Тот, кто хотя бы в общих чертах (оговоримся сразу: как и мы) знаком с историей создания атомной бомбы, без труда может констатировать удручающий факт: свободно, как свободные люди вели себя те ученые, которые объективно таковыми не были; те же, кто объективно находился на свободе, действовали как рабы и были рабами.
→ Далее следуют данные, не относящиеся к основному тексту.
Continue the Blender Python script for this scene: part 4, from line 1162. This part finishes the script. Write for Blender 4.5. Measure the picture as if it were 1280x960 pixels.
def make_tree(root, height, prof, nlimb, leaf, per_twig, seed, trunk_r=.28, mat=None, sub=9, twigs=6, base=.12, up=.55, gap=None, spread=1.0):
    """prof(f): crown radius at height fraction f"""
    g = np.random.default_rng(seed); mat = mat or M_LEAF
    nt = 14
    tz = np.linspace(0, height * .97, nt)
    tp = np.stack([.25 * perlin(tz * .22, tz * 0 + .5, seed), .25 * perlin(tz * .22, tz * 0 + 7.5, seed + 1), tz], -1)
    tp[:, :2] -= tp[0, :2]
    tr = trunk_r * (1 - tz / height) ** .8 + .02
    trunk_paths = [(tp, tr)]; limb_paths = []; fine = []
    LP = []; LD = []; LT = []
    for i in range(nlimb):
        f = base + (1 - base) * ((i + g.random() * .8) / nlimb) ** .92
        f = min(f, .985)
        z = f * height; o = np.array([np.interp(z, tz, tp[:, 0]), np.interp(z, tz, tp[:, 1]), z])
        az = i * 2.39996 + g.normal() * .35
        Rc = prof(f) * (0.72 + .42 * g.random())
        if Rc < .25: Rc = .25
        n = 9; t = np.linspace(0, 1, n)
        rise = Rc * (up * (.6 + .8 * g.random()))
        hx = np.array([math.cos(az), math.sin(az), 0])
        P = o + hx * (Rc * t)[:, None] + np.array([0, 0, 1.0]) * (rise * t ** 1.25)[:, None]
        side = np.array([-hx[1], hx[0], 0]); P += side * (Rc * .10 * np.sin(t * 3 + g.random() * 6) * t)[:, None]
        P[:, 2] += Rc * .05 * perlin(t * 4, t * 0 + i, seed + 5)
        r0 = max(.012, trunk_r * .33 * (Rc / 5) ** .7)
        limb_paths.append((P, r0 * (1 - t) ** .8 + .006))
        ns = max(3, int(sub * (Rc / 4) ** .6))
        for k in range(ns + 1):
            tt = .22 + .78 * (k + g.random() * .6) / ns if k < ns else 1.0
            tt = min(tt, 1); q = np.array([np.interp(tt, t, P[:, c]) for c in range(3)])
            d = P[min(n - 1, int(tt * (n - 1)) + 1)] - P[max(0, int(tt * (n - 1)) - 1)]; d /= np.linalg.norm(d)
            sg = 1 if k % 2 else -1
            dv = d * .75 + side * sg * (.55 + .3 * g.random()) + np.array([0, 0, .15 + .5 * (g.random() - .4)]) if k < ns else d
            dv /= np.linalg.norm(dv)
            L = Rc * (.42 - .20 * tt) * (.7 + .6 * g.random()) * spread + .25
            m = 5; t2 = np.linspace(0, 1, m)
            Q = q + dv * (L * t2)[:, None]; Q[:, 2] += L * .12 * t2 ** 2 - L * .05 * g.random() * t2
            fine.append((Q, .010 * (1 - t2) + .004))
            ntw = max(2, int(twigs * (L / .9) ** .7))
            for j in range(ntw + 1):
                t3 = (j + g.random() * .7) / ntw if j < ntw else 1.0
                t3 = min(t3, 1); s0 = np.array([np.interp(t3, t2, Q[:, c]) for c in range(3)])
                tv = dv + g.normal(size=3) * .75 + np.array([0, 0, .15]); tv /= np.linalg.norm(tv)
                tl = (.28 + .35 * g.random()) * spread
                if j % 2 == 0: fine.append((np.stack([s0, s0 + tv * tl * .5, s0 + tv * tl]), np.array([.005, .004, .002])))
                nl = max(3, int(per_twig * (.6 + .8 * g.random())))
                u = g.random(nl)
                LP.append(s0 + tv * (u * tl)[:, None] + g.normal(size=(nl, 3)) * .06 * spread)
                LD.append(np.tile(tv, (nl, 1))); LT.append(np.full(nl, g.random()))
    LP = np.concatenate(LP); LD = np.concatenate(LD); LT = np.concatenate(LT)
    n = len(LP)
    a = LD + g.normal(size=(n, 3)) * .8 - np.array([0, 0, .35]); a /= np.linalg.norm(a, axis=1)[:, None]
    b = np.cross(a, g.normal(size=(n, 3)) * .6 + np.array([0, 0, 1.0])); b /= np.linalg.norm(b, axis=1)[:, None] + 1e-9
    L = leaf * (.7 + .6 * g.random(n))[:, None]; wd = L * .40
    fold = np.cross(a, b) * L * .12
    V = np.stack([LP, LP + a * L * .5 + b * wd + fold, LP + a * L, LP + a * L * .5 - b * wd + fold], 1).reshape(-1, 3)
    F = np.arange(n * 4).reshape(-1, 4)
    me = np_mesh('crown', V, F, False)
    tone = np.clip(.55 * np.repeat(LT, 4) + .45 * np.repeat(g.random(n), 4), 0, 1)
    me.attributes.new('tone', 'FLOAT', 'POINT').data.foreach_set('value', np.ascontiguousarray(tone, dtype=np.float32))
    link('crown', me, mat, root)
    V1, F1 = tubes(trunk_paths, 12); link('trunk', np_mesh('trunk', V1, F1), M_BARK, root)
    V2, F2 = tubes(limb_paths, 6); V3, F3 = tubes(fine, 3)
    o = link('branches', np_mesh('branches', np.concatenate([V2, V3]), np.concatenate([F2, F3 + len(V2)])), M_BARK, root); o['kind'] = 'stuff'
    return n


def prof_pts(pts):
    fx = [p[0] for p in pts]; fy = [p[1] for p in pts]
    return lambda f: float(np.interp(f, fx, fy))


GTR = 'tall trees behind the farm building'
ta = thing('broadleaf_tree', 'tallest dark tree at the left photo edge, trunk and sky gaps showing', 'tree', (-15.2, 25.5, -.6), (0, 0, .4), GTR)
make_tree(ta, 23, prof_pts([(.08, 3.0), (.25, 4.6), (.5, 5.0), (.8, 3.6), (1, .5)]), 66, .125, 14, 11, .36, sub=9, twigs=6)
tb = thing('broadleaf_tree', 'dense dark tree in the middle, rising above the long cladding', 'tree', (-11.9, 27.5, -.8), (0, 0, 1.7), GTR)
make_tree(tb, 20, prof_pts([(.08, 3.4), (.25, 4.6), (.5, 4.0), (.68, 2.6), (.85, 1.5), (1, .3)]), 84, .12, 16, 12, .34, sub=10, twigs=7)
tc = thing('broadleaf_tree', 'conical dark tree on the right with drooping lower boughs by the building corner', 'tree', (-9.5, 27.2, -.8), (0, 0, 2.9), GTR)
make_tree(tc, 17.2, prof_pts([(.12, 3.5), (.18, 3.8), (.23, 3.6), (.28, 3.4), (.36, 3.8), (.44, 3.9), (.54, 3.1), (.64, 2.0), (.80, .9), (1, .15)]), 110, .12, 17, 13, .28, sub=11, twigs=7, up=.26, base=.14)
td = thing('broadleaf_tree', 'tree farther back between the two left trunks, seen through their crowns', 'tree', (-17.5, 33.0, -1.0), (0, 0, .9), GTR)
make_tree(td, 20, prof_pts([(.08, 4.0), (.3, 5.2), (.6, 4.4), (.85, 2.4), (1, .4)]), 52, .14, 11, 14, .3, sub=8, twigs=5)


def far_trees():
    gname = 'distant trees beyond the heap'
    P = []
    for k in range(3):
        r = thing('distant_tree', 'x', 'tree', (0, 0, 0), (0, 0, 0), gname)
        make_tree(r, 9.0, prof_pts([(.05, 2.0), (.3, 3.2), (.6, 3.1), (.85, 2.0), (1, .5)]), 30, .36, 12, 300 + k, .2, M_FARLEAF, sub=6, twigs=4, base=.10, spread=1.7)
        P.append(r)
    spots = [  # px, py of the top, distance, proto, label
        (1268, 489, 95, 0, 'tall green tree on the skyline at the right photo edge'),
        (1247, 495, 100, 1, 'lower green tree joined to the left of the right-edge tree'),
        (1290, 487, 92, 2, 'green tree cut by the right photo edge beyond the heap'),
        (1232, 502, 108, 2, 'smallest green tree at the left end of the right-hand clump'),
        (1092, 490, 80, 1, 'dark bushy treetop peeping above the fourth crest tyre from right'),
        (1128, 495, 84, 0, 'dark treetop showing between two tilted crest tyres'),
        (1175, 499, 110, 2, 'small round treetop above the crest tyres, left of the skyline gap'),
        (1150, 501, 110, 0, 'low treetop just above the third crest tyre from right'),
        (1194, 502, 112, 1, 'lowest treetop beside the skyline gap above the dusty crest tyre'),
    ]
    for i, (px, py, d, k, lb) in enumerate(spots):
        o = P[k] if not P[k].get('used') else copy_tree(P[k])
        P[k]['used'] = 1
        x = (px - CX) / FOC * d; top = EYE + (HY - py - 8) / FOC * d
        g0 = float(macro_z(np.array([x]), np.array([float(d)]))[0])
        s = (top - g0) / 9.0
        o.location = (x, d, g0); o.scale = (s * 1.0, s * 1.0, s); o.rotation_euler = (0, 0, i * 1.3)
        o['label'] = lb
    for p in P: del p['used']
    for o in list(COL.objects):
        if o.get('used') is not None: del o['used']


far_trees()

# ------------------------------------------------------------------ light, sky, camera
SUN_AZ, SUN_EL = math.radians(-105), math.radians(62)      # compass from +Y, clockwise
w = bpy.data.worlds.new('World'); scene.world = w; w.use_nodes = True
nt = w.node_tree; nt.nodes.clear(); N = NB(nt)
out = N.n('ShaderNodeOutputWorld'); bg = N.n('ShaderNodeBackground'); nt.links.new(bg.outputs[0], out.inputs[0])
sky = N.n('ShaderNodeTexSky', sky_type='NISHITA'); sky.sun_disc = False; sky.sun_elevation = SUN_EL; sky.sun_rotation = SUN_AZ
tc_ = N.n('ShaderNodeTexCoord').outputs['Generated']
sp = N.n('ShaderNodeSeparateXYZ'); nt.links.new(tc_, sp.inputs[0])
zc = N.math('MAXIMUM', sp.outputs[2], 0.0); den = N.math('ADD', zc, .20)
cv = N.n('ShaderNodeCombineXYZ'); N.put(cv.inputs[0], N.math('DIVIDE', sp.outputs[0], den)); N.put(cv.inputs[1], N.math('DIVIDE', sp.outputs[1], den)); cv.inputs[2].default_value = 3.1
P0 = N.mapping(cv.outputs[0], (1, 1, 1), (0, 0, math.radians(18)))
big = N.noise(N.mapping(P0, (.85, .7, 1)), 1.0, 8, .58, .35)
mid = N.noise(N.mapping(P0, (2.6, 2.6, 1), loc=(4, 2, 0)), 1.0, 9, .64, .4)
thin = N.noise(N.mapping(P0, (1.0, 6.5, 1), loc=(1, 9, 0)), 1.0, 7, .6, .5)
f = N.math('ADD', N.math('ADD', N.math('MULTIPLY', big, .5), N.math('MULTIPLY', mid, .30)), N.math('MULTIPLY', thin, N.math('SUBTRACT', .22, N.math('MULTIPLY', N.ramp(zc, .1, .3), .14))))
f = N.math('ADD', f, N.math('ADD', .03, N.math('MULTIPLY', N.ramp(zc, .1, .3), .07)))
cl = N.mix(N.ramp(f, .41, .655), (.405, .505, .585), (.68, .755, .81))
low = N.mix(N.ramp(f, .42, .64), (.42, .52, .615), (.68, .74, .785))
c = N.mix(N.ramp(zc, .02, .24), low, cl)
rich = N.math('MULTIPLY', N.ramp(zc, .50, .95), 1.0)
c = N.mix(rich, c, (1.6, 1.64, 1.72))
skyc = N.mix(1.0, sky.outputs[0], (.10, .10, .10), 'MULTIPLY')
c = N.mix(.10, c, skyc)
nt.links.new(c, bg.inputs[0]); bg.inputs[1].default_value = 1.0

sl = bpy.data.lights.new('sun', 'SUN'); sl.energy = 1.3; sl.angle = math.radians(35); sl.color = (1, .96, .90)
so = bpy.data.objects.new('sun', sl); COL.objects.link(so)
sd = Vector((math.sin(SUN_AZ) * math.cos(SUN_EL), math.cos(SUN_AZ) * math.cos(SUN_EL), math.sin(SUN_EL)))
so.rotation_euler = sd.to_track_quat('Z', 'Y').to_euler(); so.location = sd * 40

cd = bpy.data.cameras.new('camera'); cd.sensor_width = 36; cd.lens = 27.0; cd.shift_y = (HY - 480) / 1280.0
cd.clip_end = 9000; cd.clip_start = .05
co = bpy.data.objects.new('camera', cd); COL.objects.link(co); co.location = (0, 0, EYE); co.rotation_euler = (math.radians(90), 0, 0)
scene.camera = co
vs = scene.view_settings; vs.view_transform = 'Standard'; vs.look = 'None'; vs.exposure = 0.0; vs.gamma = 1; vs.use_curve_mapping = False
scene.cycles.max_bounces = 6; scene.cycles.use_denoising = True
Свободными оказались те, кто не создал бомбы. Рабами — те, кто это совершил. Не потому, что одни это сделали, другие — нет: тогда бы все сводилось к наличию или отсутствию практических возможностей, но главным образом потому, что рабы были исполнены беспокойства, страха, тревоги, а свободные без колебаний и даже с некоторой радостью выдвинули идею, разработали ее, довели свое изобретение до полной готовности и, не ставя никаких условий, не требуя обязательств (более чем вероятное нарушение которых уменьшило бы хоть их ответственность), передали бомбу политикам и военным. А что рабы вручили бы ее Гитлеру — бесстрастному, жестокому безумцу-диктатору, а свободные отдали Трумэну — человеку «здравомыслящему», олицетворению «здравого смысла» американской демократии, — значения не имеет, коль скоро Гитлер принял бы точно такое решение, как и Трумэн: взорвать имевшиеся бомбы над вражескими городами, тщательно, «на научной основе» отобранными среди тех, что расположены в пределах досягаемости и, по расчетам, уничтожены могли быть полностью (среди «пожеланий» ученых были такие: в качестве цели следует выбрать плотно застроенную зону радиусом в милю со значительной долей деревянных построек, бомбардировкам до тех пор не подвергавшуюся, — так, чтобы можно было с максимальной точностью проконтролировать действие первой и последней… [84]*).
84
* Организация работы над «Манхэттенским проектом» и место его осуществления вызывают в нашем представлении картины изоляции от мира и рабской зависимости, подобные тем, что были характерны для гитлеровских лагерей уничтожения. Кто манипулирует смертью, пусть уготованной другим — как это делали работавшие в Лос-Аламосе, — тот находится в стане смерти и сам обречен. В общем, в Лос-Аламосе было воссоздано именно то, с чем предполагалось вести борьбу. Отношения между полномочным административным руководителем «Манхэттенского проекта» генералом Гровсом и директором атомных лабораторий физиком Оппенгеймером ничем не отличались, по сути, от тех, которые нередко складывались в нацистских лагерях между отдельными заключенными и лагерными властями. Такие пленные-коллаборационисты были жертвами иного рода, нежели остальные. Палачи мучили их по-иному. Работой в Лос-Аламосе Оппенгеймер был уничтожен в такой же мере, как узник гитлеровского лагеря смерти — сотрудничеством с врагом. Драма его, не вызывающая у нас ни малейшего сочувствия и лишь способная послужить притчей, уроком, предостережением для людей науки, как раз есть субъективно пережитая индивидом драма рокового «коллаборационизма», следствие которого многие тысячи людей пережили (в том смысле, что испытали его на себе — и погибли) объективно, став его объектом, мишенью. Остается лишь надеяться, что такой пока еще распространенный «коллаборационизм» больше не предоставит смерти возможностей собрать новые, еще более обильные урожаи.